Chris Selley rejoices in the demise of the so-called “Netflix tax” proposal, but also pours scorn on yet another proposal to prop up Canadian print media organizations:
Justin Trudeau wasted little time last week rubbishing the Heritage Committee’s so-called “Netflix tax,” and no wonder. If you’re determined to raid people’s wallets to fund journalism they’d rather not pay for and Can-con programming they’d rather not watch, you’re far better off doing it shadily than with a shiny new tax on something people love. The sound bytes winging around in the idea’s favour were, in a word, pathetic: “it’s not a new tax, but an expanded levy!”; “we already tax cable, why not Internet?”; “we already subsidize magazines, why not newspapers?”
Good God, why any of it? This thing was a turkey, and Trudeau was right to wring its neck.
Newspaper publishers and union bosses remain undaunted in pursuit of unearned public funds, however. “Canada’s newspaper industry unites to advocate for Canadian Journalism Fund,” proclaimed a headline at News Media Canada, the publishers’ lobby group. They’re savvy enough to propose tying subsidies to employed journalists’ salaries — 35 per cent to a maximum of $30,000 per head — rather than just cutting cheques.
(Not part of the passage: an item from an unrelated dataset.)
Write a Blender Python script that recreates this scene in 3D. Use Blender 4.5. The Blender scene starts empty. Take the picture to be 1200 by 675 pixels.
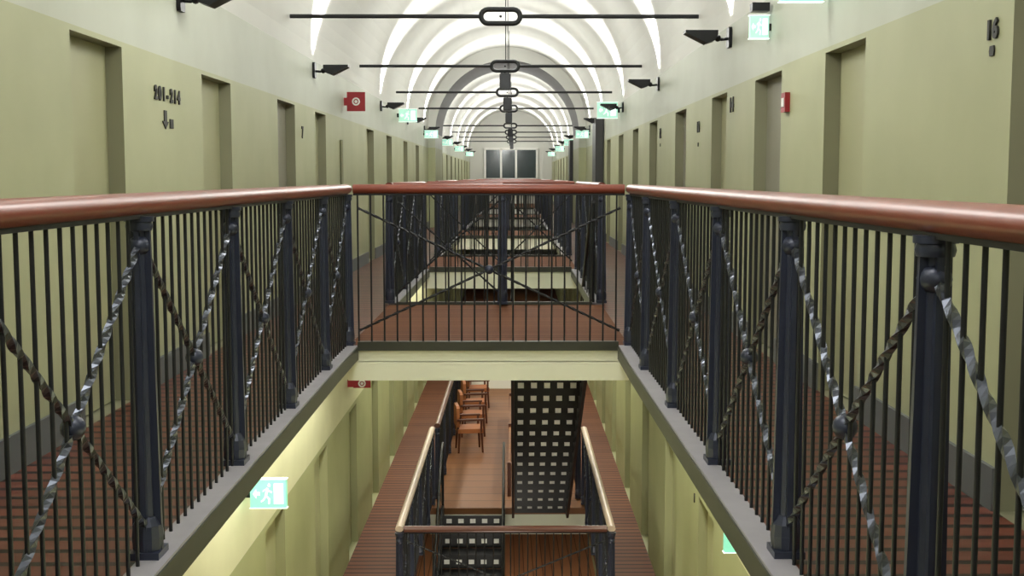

That might fend off Executive Bonus Rage, but it won’t fend off sticker shock: the suggested eventual cost is a whopping $350 million a year.
As a taxpayer I would much rather subsidize Canada’s journalists than Canada’s legacy media companies — but I would sure as hell rather subsidize neither. The more beholden to government a country’s journalists, the less free its press. Magazine writers in this country know their publications get a top-up from Ottawa in the form of the Canadian Periodical Fund. That’s not ideal. But under News Media Canada’s proposal, we would know our jobs literally depended on government largesse. I’ll take a hard pass on that.
Publishers’ and union bosses’ claims of unanimous support notwithstanding, many unionized journalists, and many of your non-unionized friends here at the National Post, hate the idea. It risks narrowing Canada’s already remarkably narrow spectrum of acceptable ideas and arguments. It risks — no, guarantees — alienating the very consumers we need to attract. In the case of some legacy media outlets it would simply extend the runway for business models that everyone knows will never fly again. In any event, the sums being bandied about wouldn’t solve the crisis as a whole unless the solution was permanent and ever-greater government dependency. I’m amazed to see how many journalists, including some very nearly pensionable ones, support the idea.